Mary Brett, Farmerette

As World War II raged in 1943, dozens of Shelburne High School students traded in their text books for farmer’s tools to support the war efforts, becoming ‘farmerettes’.

September 8, 2023 | | Back Story

As World War II raged in the spring of 1943, the halls of Shelburne High School suddenly became, if not quite silent, much quieter. Fifty of the school’s 122 students had packed away pencils and books and, answering the call to support the war effort, gone to work on farms.

Mary Brett, pictured in the foreground, was one of the 50. At 17, she joined the Ontario Farm Service, which included the “farmerette” (yes, really!) program for young women.

Courtesy the Museum of Dufferin

Living in camps supervised by the YWCA, farmerettes worked on farms during those wartime summers – for 25 cents an hour, less $4.50 a week for room and board.

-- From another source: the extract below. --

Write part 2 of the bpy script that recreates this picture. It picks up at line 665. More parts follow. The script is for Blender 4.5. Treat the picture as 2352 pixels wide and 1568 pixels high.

Still, as a bonus, those in Grade 13 could be exempted from the dreaded senior matriculation exams.

And it wasn’t all work. Away from the strictures of home, friendships were formed, boyfriends were acquired, and loads of fun was had. By all accounts, many of the farmerettes counted those summers as their best ever.

But for Mary, with two older brothers in active service, worry must have cast an unwelcome shadow. And in 1944, that worry proved well-founded. Her brother Robert was lost – along with all hands – when his ship, HMCS Shawinigan, was torpedoed by a German submarine.

Perhaps inspired by the memory of her brother, Mary herself went on to a career as a nurse in the Canadian navy.